La filiación religiosa de Fernando de Rojas ha cobrado relevancia en tanto no pocos críticos quisieron explicar, a partir de su condición de judío converso, la supuesta intención de encubrir su nombre en la obra por temor a la Inquisición. También, y de forma ya más claramente arriesgada, otros interpretaron que esa percepción de la vida como una guerra, como litigio de unos contra otros y consigo mismo, y la desesperanzada mirada con la que Rojas percibe la sociedad en crisis de fines del siglo XV, son fruto de las vicisitudes que el hombre tuvo que afrontar en calidad de converso.

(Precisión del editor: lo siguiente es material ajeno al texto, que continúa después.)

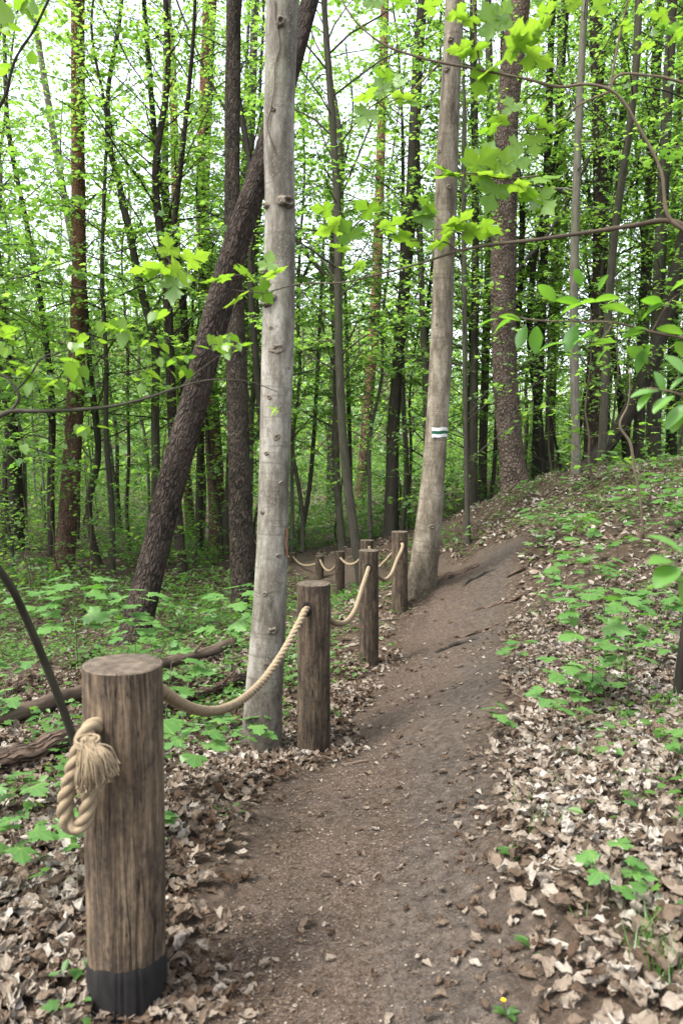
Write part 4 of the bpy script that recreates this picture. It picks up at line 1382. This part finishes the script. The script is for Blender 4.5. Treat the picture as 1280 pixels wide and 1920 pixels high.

De cualquier forma, los lectores modernos no sabremos nunca si ese hondo y conmovedor pesimismo que provocan ciertos tramos de la historia de Calisto y Melibea, ese oscuro sentimiento trágico que la bordea, la desgarrada concepción de la realidad que transmite, son reflejos del temperamento de su autor, de las circunstancias de su biografía o tan sólo invención literaria, diseño poético. Pero sí podemos sospechar que, al final de sus días, el propio Rojas no parecía sentirse demasiado orgulloso con su única y magnífica creación. Del inventario de su imponente biblioteca se desprende que al llegarle la muerte sólo conservaba un ejemplar de La Celestina. Ejemplar que Francisco de Rojas, su primogénito, no quiso conservar para sí, porque su valor por entonces era de diez maravedís, el equivalente a medio pollo.